This help file describes the menu for modifying designs
Ulrike Groemping
Freshly-generated designs do not have any responses.
For very small designs, response values can be added by using the data editor
within the R-commander
. For larger designs, it is preferrable to do all editing
outside of R
and re-combine response data with the structural information
using the import
menu. It is also possible to add a response from a vector
or data frame within R
by using the menu item Add response variable(s).
Default analyses for experimental designs either work with all responses or with the first response of the design. It can therefore be advantageous to delete responses from the list of responses. This can be done with the menu item Select/Deselect response variables. At a later stage, one might want to redefine previous response variables as responses. This is also possible via that menu.
Contrary to response deselection, which leaves the variable in the design, one may want to permanently remove a column (response or other variable, but not experimental factor or block factor), for example because some artificial data for playing are no longer needed with real response data available. This can be done with the Remove column(s) menu item.

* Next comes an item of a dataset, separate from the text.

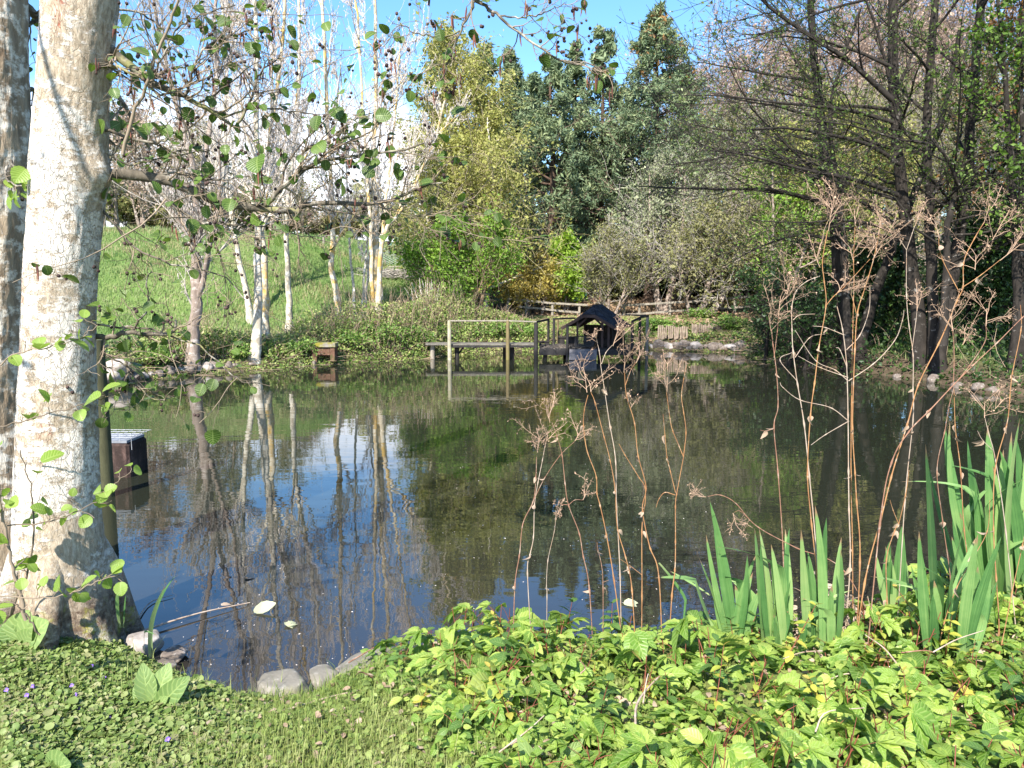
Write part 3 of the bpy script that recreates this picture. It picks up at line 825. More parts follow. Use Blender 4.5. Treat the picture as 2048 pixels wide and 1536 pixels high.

Qualitative design factors come with prespecified contrast coding, which influences
how analysis results appear. If the default contrasts are not the desired ones, they
can be changed from the Change contrasts menu item. Note that this is preferrable
to the built-in function from R-Commander, because it preserves the integrity
of the class design
object.
Some designs come in long format (repeated measurements, some parameter designs) but should be brought into wide format and aggregated for conducting simple analyses. The reformatting can be done with the menu item Change from long to wide format, the subsequent aggregation with the menu item Aggregate design.
The menu item Fold design (not yet implemented) will allow to augment a 2-level factorial designs with a second portion as large as the first one by reversing the levels of some or all factors.
The menu item Add center points allows to add center points to 2-level designs with only quantitative factors and certain further restrictions (e.g. no splitplot design).
The menu item Add star portion for central composite design allows to add a starpoints with center points to regular (fractional) factorial 2-level designs with only quantitative factors and certain further restrictions (e.g. no splitplot design, no estimability requirements).
The menu item Augment lhs design allows to add additional points to latin hypercube sample designs according to different types of augmentation rules available in R-package lhs.
Note that command line use of the packages underlying this R-Commander routine is more flexible and allows more tuning.